## Aim
Extract the lines of the material below, beginning with the first and ending with the line that holds "return np.array([r *". Skip every picture.

· · ·

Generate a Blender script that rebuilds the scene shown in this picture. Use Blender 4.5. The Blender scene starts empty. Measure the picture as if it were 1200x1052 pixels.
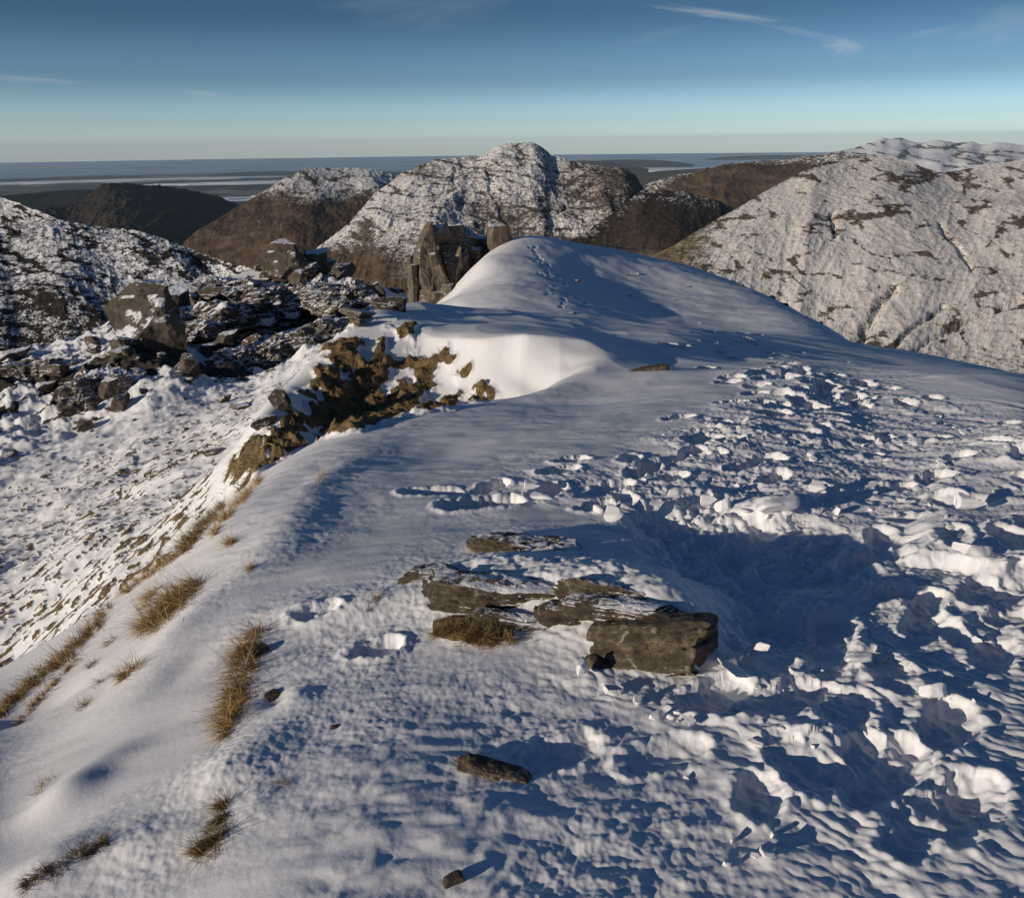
import bpy, math
import numpy as np

# ------------------------------------------------------------------ basics
PW, PH = 1200.0, 1052.0
FPX = 942.0
PITCH = math.radians(20.7)
ROLL = math.radians(0.67)
EYE = np.array([0.0, 0.0, 1.65])
SUN_EL = math.radians(11.6)
SHADOW_AZ = math.radians(57.0)         # shadows run to the right of straight ahead
rng = np.random.default_rng(7)

scene = bpy.context.scene
col = scene.collection


def rot_cam():
    a = math.pi / 2 - PITCH
    rx = np.array([[1, 0, 0], [0, math.cos(a), -math.sin(a)], [0, math.sin(a), math.cos(a)]])
    b = -ROLL
    rz = np.array([[math.cos(b), -math.sin(b), 0], [math.sin(b), math.cos(b), 0], [0, 0, 1]])
    return rx @ rz


RC = rot_cam()


def ray(px, py):
    """azimuth (0 ahead, + right) and downward tangent of the sight line through a photo pixel"""
    px = np.asarray(px, float); py = np.asarray(py, float)
    c = np.stack([(px - PW / 2) / FPX, -(py - PH / 2) / FPX, -np.ones_like(px)], -1)
    d = c @ RC.T
    h = np.hypot(d[..., 0], d[..., 1])
    return np.arctan2(d[..., 0], d[..., 1]), -d[..., 2] / h


def at(px, py, r):
    th, q = ray(px, py)
    return np.array([r * math.sin(th), r * math.cos(th), EYE[2] - r * float(q)])


# ------------------------------------------------------------------ noise
_perm = np.random.default_rng(3).permutation(4096).astype(np.int32)
_perm2 = np.concatenate([_perm, _perm])
_ga = np.random.default_rng(4).uniform(0, 2 * np.pi, 4096).astype(np.float32)
_GX, _GY = np.cos(_ga), np.sin(_ga)
_r1, _r2, _r3, _r4, _r5 = [np.random.default_rng(10 + i).random(4096).astype(np.float32) for i in range(5)]


def _h2(ix, iy):
    return _perm2[_perm2[ix & 4095] + (iy & 4095)] & 4095


def perlin(x, y):
    x = np.asarray(x, np.float64); y = np.asarray(y, np.float64)
    fx0 = np.floor(x); fy0 = np.floor(y)
    ix = fx0.astype(np.int32); iy = fy0.astype(np.int32)
    fx = (x - fx0).astype(np.float32); fy = (y - fy0).astype(np.float32)
    u = fx * fx * fx * (fx * (fx * 6 - 15) + 10)
    v = fy * fy * fy * (fy * (fy * 6 - 15) + 10)

    def g(i, j, dx, dy):
        h = _h2(ix + i, iy + j)
        return _GX[h] * dx + _GY[h] * dy
    a = g(0, 0, fx, fy); b = g(1, 0, fx - 1, fy)
    c = g(0, 1, fx, fy - 1); d = g(1, 1, fx - 1, fy - 1)
    return ((a + u * (b - a)) * (1 - v) + (c + u * (d - c)) * v) * 1.5


def fbm(x, y, octaves=4, gain=0.5, lac=2.03):
    s = 0; a = 1.0; t = 0
    for i in range(octaves):
        s = s + a * perlin(x + 17.3 * i, y - 9.1 * i)
        t += a; a *= gain; x = x * lac; y = y * lac
    return s / t


def ridged(x, y, octaves=4, gain=0.5, lac=2.03):
    s = 0; a = 1.0; t = 0
    for i in range(octaves):
        n = 1 - np.abs(perlin(x + 31.7 * i, y + 5.3 * i)) * 1.6
        s = s + a * n * np.abs(n)
        t += a; a *= gain; x = x * lac; y = y * lac
    return s / t


def plates(x, y, tilt=0.5):
    """broken snow crust: every cell of a Worley pattern is a small tilted plate. height about -0.5..0.5"""
    ix0 = np.floor(x).astype(np.int32); iy0 = np.floor(y).astype(np.int32)
    best = np.full(x.shape, 9e9, np.float32); second = best.copy()
    val = np.zeros(x.shape, np.float32)
    for di in (-1, 0, 1):
        for dj in (-1, 0, 1):
            cx = ix0 + di; cy = iy0 + dj
            h = _h2(cx, cy)
            dx = (x - cx - _r1[h]).astype(np.float32); dy = (y - cy - _r2[h]).astype(np.float32)
            d = dx * dx + dy * dy
            vv = (_r3[h] - 0.5) + tilt * ((_r4[h] - 0.5) * dx + (_r5[h] - 0.5) * dy) * 2
            m = d < best
            second = np.where(m, best, np.minimum(second, d))
            val = np.where(m, vv, val); best = np.where(m, d, best)
    return val, np.sqrt(second) - np.sqrt(best)


def _n3hash(i, j, k):
    return _perm2[_perm2[_perm2[i & 4095] + (j & 4095)] + (k & 4095)] & 4095


def vnoise3(p):
    f0 = np.floor(p); i = f0.astype(np.int32); f = p - f0
    u = f * f * (3 - 2 * f)
    out = 0
    for a in (0, 1):
        for b in (0, 1):
            for c in (0, 1):
                h = _n3hash(i[:, 0] + a, i[:, 1] + b, i[:, 2] + c)
                w = (u[:, 0] if a else 1 - u[:, 0]) * (u[:, 1] if b else 1 - u[:, 1]) * (u[:, 2] if c else 1 - u[:, 2])
                out = out + w * (_r1[h] * 2 - 1)
    return out


def fbm3(p, octaves=4, gain=0.5):
    s = 0; a = 1; t = 0
    for o in range(octaves):
        s = s + a * vnoise3(p + 13.7 * o); t += a; a *= gain; p = p * 2.05
    return s / t


def sstep(a, b, x):
    t = np.clip((x - a) / (b - a), 0, 1)
    return t * t * (3 - 2 * t)


# ------------------------------------------------------------------ mesh helpers
def tag(o, label, cat=None, group=None, kind=None):
    o['label'] = label
    if cat: o['category'] = cat
    if group: o['group'] = group
    if kind: o['kind'] = kind
    return o


def mesh_np(name, verts, faces, mat, smooth=True, attrs=None):
    """faces: int array (n, 3 or 4)"""
    me = bpy.data.meshes.new(name)
    nv, nf, k = len(verts), len(faces), faces.shape[1]
    me.vertices.add(nv); me.vertices.foreach_set('co', np.ascontiguousarray(verts, np.float32).ravel())
    me.loops.add(nf * k); me.loops.foreach_set('vertex_index', np.ascontiguousarray(faces, np.int32).ravel())
    me.polygons.add(nf); me.polygons.foreach_set('loop_start', np.arange(0, nf * k, k, dtype=np.int32))
    me.polygons.foreach_set('use_smooth', np.full(nf, smooth, dtype=bool))
    me.update(calc_edges=True)
    for an, av in (attrs or {}).items():
        at_ = me.attributes.new(an, 'FLOAT', 'POINT')
        at_.data.foreach_set('value', np.ascontiguousarray(av, np.float32).ravel())
    if mat: me.materials.append(mat)
    return me


def link(name, me, parent=None, loc=None, rot=None, scale=None):
    o = bpy.data.objects.new(name, me); col.objects.link(o)
    if parent: o.parent = parent
    if loc is not None: o.location = [float(v) for v in loc]
    if rot is not None: o.rotation_euler = [float(v) for v in rot]
    if scale is not None: o.scale = [float(v) for v in scale]
    return o


def grid_faces(nr, nc):
    i = np.arange(nr - 1)[:, None] * nc + np.arange(nc - 1)[None, :]
    return np.stack([i, i + 1, i + nc + 1, i + nc], -1).reshape(-1, 4)


# ------------------------------------------------------------------ materials
class NT:
    def __init__(self, name):
        self.m = bpy.data.materials.new(name); self.m.use_nodes = True
        self.t = self.m.node_tree; self.t.nodes.clear()
        self.out = self.t.nodes.new('ShaderNodeOutputMaterial')

    def n(self, kind, **kw):
        nd = self.t.nodes.new(kind)
        ins = kw.pop('ins', {})
        for k, v in kw.items(): setattr(nd, k, v)
        for k, v in ins.items(): self.put(nd, k, v)
        return nd

    def put(self, nd, k, v):
        s = nd.inputs[k]
        if isinstance(v, bpy.types.NodeSocket): self.t.links.new(v, s)
        elif isinstance(v, bpy.types.Node): self.t.links.new(v.outputs[0], s)
        else:
            if isinstance(v, tuple) and len(v) == 3 and s.type == 'RGBA': v = v + (1.0,)
            s.default_value = v

    def noise(self, vec, scale, detail=4, rough=0.55, dist=0.0):
        nd = self.n('ShaderNodeTexNoise', ins={'Vector': vec, 'Scale': scale, 'Detail': detail, 'Roughness': rough, 'Distortion': dist})
        return nd.outputs[0]

    def math(self, op, a, b=0.0, c=None, clamp=False):
        nd = self.n('ShaderNodeMath', operation=op, use_clamp=clamp)
        self.put(nd, 0, a); self.put(nd, 1, b)
        if c is not None: self.put(nd, 2, c)
        return nd.outputs[0]

    def smooth(self, v, a, b):
        nd = self.n('ShaderNodeMapRange', interpolation_type='SMOOTHSTEP')
        self.put(nd, 'Value', v); self.put(nd, 'From Min', a); self.put(nd, 'From Max', b)
        return nd.outputs[0]

    def mix(self, f, a, b):
        nd = self.n('ShaderNodeMix', data_type='RGBA')
        self.put(nd, 'Factor', f); self.put(nd, 6, a); self.put(nd, 7, b)
        return nd.outputs[2]

    def mixf(self, f, a, b):
        nd = self.n('ShaderNodeMix', data_type='FLOAT')
        self.put(nd, 'Factor', f); self.put(nd, 2, a); self.put(nd, 3, b)
        return nd.outputs[0]

    def attr(self, name):
        return self.n('ShaderNodeAttribute', attribute_name=name).outputs['Fac']

    def ramp(self, f, stops):
        nd = self.n('ShaderNodeValToRGB'); self.put(nd, 0, f)
        e = nd.color_ramp.elements
        while len(e) < len(stops): e.new(0.5)
        for i, (p, c) in enumerate(stops):
            e[i].position = p; e[i].color = c + (1.0,)
        return nd.outputs[0]

    def bump(self, h, strength, dist, normal=None):
        nd = self.n('ShaderNodeBump', ins={'Height': h, 'Strength': strength, 'Distance': dist})
        if normal is not None: self.put(nd, 'Normal', normal)
        return nd.outputs[0]

    def bsdf(self, color, rough=0.8, normal=None, spec=0.3, **kw):
        b = self.n('ShaderNodeBsdfPrincipled', ins={'Base Color': color, 'Roughness': rough, 'Specular IOR Level': spec})
        if normal is not None: self.put(b, 'Normal', normal)
        for k, v in kw.items(): self.put(b, k, v)
        self.t.links.new(b.outputs[0], self.out.inputs[0])
        return self.m

    def coord(self, which='Object'):
        return self.n('ShaderNodeTexCoord').outputs[which]

    def scale(self, vec, s):
        nd = self.n('ShaderNodeMapping', ins={'Vector': vec, 'Scale': s})
        return nd.outputs[0]


SNOW = (0.80, 0.80, 0.815)


def mat_ridge():
    t = NT('snow_ridge'); c = t.coord()
    veg = t.attr('veg'); rock = t.attr('rock'); dirt = t.attr('dirt')
    fine = t.math('ADD', t.noise(c, 60.0, 3, 0.6), t.math('MULTIPLY', t.noise(c, 260.0, 2, 0.6), 0.5))
    mid = t.noise(c, 9.0, 4, 0.6)
    gcol = t.ramp(t.noise(t.scale(c, (11, 11, 7)), 1.0, 5, 0.72), [(0.25, (0.06, 0.042, 0.022)), (0.5, (0.20, 0.135, 0.066)), (0.75, (0.36, 0.255, 0.13))])
    gcol = t.mix(t.smooth(mid, 0.45, 0.62), gcol, t.mix(0.5, gcol, (0.07, 0.062, 0.022)))
    rn = t.noise(c, 3.5, 6, 0.65)
    rcol = t.ramp(rn, [(0.3, (0.016, 0.014, 0.013)), (0.55, (0.05, 0.043, 0.036)), (0.75, (0.12, 0.10, 0.08))])
    vm = t.smooth(t.math('ADD', veg, t.math('MULTIPLY', t.math('SUBTRACT', mid, 0.5), 0.35)), 0.46, 0.54)
    rm = t.smooth(t.math('ADD', rock, t.math('MULTIPLY', t.math('SUBTRACT', rn, 0.5), 0.9)), 0.47, 0.53)
    base = t.mix(dirt, SNOW, (0.40, 0.35, 0.29))
    base = t.mix(vm, base, gcol)
    base = t.mix(rm, base, rcol)
    snowy = t.math('SUBTRACT', 1.0, t.math('MAXIMUM', vm, rm), clamp=True)
    bs = t.mixf(snowy, 0.9, 0.22)
    bd = t.mixf(snowy, 0.03, 0.006)
    hgt = t.mixf(snowy, t.noise(t.scale(c, (40, 40, 15)), 1.0, 5, 0.7), fine)
    nrm = t.bump(hgt, bs, bd)
    return t.bsdf(base, 0.75, nrm, 0.25)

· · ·

## Solution for this problem
Generate a Blender script that rebuilds the scene shown in this picture. Use Blender 4.5. The Blender scene starts empty. Measure the picture as if it were 1200x1052 pixels.
import bpy, math
import numpy as np

# ------------------------------------------------------------------ basics
PW, PH = 1200.0, 1052.0
FPX = 942.0
PITCH = math.radians(20.7)
ROLL = math.radians(0.67)
EYE = np.array([0.0, 0.0, 1.65])
SUN_EL = math.radians(11.6)
SHADOW_AZ = math.radians(57.0)         # shadows run to the right of straight ahead
rng = np.random.default_rng(7)

scene = bpy.context.scene
col = scene.collection


def rot_cam():
    a = math.pi / 2 - PITCH
    rx = np.array([[1, 0, 0], [0, math.cos(a), -math.sin(a)], [0, math.sin(a), math.cos(a)]])
    b = -ROLL
    rz = np.array([[math.cos(b), -math.sin(b), 0], [math.sin(b), math.cos(b), 0], [0, 0, 1]])
    return rx @ rz


RC = rot_cam()


def ray(px, py):
    """azimuth (0 ahead, + right) and downward tangent of the sight line through a photo pixel"""
    px = np.asarray(px, float); py = np.asarray(py, float)
    c = np.stack([(px - PW / 2) / FPX, -(py - PH / 2) / FPX, -np.ones_like(px)], -1)
    d = c @ RC.T
    h = np.hypot(d[..., 0], d[..., 1])
    return np.arctan2(d[..., 0], d[..., 1]), -d[..., 2] / h


def at(px, py, r):
    th, q = ray(px, py)
    return np.array([r * math.sin(th), r * math.cos(th), EYE[2] - r * float(q)])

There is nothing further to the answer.